Vienna’s euro-a-day public transport model could waltz into Berlin

This article is more than 4 years old

Mayor of German capital considering €365 annual ticket to reduce traffic and pollution

Berliners could pay as little as €1 a day to use public transport for a year under plans to wean the German capital off its cars and reduce air pollution, its mayor has announced.

“Step by step I want to follow the goal of introducing an annual public transport ticket for €365,” Michael Müller told Neue Zürcher Zeitung. An annual ticket normally costs €761.

Such a move would make Berlin the latest German city to emulate what has come to be known as the “Vienna model”: public transport use in the Austrian capital has shot up since the operator Wiener Linien lowered the price of an annual season ticket from €449 to €365 in May 2012.

In Vienna, 822,000 people, almost half the city’s population, have an annual ticket, and the percentage of journeys made by underground, tram or bus has increased to 38% – compared with 27% in Berlin, 23% in Munich and 18% in Hamburg.

Several German cities are investigating season-ticket models along Viennese lines, as city authorities across Europe examine ways to meet EU pollution targets.

A €365 ticket has been trialled since the start of the year in Bonn and the south-west city of Reutlingen. Under the umbrella of the “lead city” initiative, Essen, Herrenberg and Mannheim will also receive funding from the federal government to examine whether other forms of reduced-priced ticketing can persuade locals to leave their cars behind and hop on a bus or subway instead.

Munich is also looking into ways to fund a €365 annual travel ticket after the Bavarian state premier, Markus Söder, called for such a scheme on the campaign trail last year.

Yet many municipal authorities are finding that slashing ticket prices comes with fresh challenges. If €365 tickets manage to increase the number of people using public transport, network providers also need to buy bigger or longer trains and pay for them to shuttle people across the city at shorter intervals.

In Vienna’s case, Wiener Linien receives €700m in subsidies from the city and the national government a year. Two measures have helped to stem the cost: raising parking fines by 60% since 2012; and a “subway tax” for employers, which amounts to about €2 a month for each employee.

In the “car nation” of Germany, there are concerns that cities either lack the means to subsidise a switch to public transport, or that citizens are more reluctant to part with their vehicles.

In Bonn, only 5,258 out of 17,000 available €365 season tickets have been taken up since the two-year trial was introduced on 1 January. A spokesperson for the local transport network said it expected uptake to increase as old season tickets ran out over the course of the coming months.
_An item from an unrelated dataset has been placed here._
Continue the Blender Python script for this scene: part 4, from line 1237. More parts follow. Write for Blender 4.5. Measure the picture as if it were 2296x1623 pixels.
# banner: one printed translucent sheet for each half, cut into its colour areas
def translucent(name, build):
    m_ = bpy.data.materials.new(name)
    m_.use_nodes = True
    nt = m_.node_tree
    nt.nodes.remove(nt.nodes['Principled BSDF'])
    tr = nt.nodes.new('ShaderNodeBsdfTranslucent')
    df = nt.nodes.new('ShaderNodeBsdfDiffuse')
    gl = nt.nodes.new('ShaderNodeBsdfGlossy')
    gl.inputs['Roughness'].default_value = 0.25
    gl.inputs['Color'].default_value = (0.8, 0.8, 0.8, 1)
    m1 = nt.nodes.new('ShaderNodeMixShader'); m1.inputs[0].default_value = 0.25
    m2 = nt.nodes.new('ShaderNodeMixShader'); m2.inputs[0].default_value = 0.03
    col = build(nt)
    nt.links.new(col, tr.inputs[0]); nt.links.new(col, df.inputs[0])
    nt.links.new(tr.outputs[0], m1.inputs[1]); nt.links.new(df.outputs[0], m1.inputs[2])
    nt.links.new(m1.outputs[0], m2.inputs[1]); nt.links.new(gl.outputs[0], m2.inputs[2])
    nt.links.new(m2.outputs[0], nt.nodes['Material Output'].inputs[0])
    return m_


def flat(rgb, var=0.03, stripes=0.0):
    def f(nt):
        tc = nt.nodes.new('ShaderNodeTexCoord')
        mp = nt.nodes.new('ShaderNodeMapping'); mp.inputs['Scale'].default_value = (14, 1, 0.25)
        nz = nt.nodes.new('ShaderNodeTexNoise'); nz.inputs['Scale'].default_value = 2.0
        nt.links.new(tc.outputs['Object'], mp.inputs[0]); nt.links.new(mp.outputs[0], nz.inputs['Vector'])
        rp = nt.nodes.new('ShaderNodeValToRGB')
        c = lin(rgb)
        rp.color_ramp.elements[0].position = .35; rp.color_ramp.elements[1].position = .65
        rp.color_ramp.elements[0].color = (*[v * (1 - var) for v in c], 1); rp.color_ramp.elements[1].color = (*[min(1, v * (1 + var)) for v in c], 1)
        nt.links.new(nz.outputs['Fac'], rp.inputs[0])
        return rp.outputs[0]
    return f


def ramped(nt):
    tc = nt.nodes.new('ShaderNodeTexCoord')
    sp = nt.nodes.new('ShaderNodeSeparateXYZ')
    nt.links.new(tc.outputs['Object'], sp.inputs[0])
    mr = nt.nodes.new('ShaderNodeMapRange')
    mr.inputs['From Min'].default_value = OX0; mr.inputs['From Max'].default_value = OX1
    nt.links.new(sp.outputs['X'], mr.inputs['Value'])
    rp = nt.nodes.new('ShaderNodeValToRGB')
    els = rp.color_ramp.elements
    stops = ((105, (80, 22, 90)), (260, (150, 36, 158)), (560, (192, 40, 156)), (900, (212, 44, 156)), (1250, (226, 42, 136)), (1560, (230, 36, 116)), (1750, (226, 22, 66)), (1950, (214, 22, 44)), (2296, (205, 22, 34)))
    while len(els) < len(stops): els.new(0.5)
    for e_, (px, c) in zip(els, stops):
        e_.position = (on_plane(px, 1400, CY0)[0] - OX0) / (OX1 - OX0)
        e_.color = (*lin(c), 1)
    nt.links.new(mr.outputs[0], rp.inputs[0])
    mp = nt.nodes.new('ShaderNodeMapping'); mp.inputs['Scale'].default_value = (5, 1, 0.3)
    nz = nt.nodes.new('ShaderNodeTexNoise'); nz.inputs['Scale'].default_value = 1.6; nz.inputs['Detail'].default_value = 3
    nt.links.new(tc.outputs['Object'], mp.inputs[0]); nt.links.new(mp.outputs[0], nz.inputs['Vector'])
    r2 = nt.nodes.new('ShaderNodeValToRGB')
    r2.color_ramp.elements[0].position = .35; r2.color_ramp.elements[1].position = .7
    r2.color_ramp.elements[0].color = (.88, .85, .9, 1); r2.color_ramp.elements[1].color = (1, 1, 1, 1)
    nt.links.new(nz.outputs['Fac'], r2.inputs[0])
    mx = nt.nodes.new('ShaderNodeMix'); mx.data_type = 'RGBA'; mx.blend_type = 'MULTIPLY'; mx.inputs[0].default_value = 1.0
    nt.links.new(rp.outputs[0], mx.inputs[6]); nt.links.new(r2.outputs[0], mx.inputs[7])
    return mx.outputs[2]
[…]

But the trial has already illustrated the scale of the challenge: a permanent offer of €1-a-day travel would cost a relatively small city like Bonn an additional €23m a year.

In Berlin, a similar scheme would come with additional annual costs of about €100m, according to the newspaper Tagesspiegel. The Green party, a junior coalition partner in the city government, has voiced reservations about Müller’s proposal.

“The proposal came as a surprise,” a transport spokesman, Harald Moritz, told Berliner Zeitung. “Somehow you have to make up the difference – and for now that would fall on the taxpayer.”